では、ヒアリングを行いましょう。まずヒアリングのシートを準備することは当然です。しかし、そのシートも空欄を埋めることで時間を費やしてはいけません。そのシートでは想定していないやり取りの中に価値のある情報が出てくることもあるからです。

従って、シートは参考程度にして(私の場合は、話の流れを作ることに使う場合が多かったように思えます。)なるべく自然体で話をすることが重要であると思います。

そのためには、基本的にヒアリングの相手は1回1名に限ることが重要だと思っています。会社によっては対象者を一堂に集めて「何か言いたいことはあるか。」とやってしまうことがありますが、お勧めできません。

こういう形をとると、ヒアリングではなく、いわば会議になってしまうからです。会議とは生き物なのです。その時の場を支配するような、漠然とした空気感や、話のつじつまを合わせようとする予定調和の反応、有力者の個人的見解、そのようなものが入り乱れては、こちらが望む情報を提供してくれる場なのかどうか不透明になります。
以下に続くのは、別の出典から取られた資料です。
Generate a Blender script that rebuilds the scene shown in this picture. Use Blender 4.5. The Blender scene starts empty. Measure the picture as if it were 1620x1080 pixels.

その入り乱れた流れをコントロールしようとすれば、自然体から離れてしまいます。

また、特に気をつけたいのが、こうした流れが、形成される意見を「ノイジー・マイノリティ」化させることです。ヒアリングを受ける側からすれば、単に意見を表明する場でしかないわけで、そういう中では、単に主張の強い意見や極端な見解に流される傾向が出てきます。しかしそのような極論が全体を代弁することは実は少ないのです。いわば「サイレント・マジョリティ」の意見の方に現実を反映した意見が隠されていることが多いのです。

フリートーキングで意見交換するなら会議形式もいいでしょうが、今回のお話のような場合は、「サイレント・マジョリティ」に安心して情報を出してほしいのです。つまり、手間がかかっても、一人ひとりから話を聞いた方が有益であると考えるのです。

そのため、ヒアリング対象者を緊張させるようなことは避けるべきでしょう。たとえばあなたの会社がオーナー会社で、オーナー社長自身がヒアリングに参加していた場合、出席者が自然体で発言できるか微妙なところです。その場合は、いったん経営企画部のみで行うなどして、なるべく日々の業務の中で感じていることを、装飾なく話してくれるよう心がけるべきでしょう。

こうしてみると、単なるヒアリングを行うだけでも、気をつけることが多いことにお気づきかと思います。このような配慮がなくても、聞き取りはできます。ただ、有益な情報を集めようとすると、これくらいの配慮は必要になってくるというのが、経験からくる判断です。

もしこうした仕事を初めて行うのであれば、別に弊社でなくてもかまわないので、優れたコンサルタントの方を雇って、見本を見せてもらうこともいいかもしれません。何度かやってしまえば、後は社内で行えるようになるからです。

時間は資源です。もし、社内にノウハウや資源がないなら、いったん社外のリソースを利用し、成功体験を積んでから、自社で行うことの方が現実的な解であるというのが、率直な感想です。社内に資源がなければ、一時的に社外から借りることも有益なのです。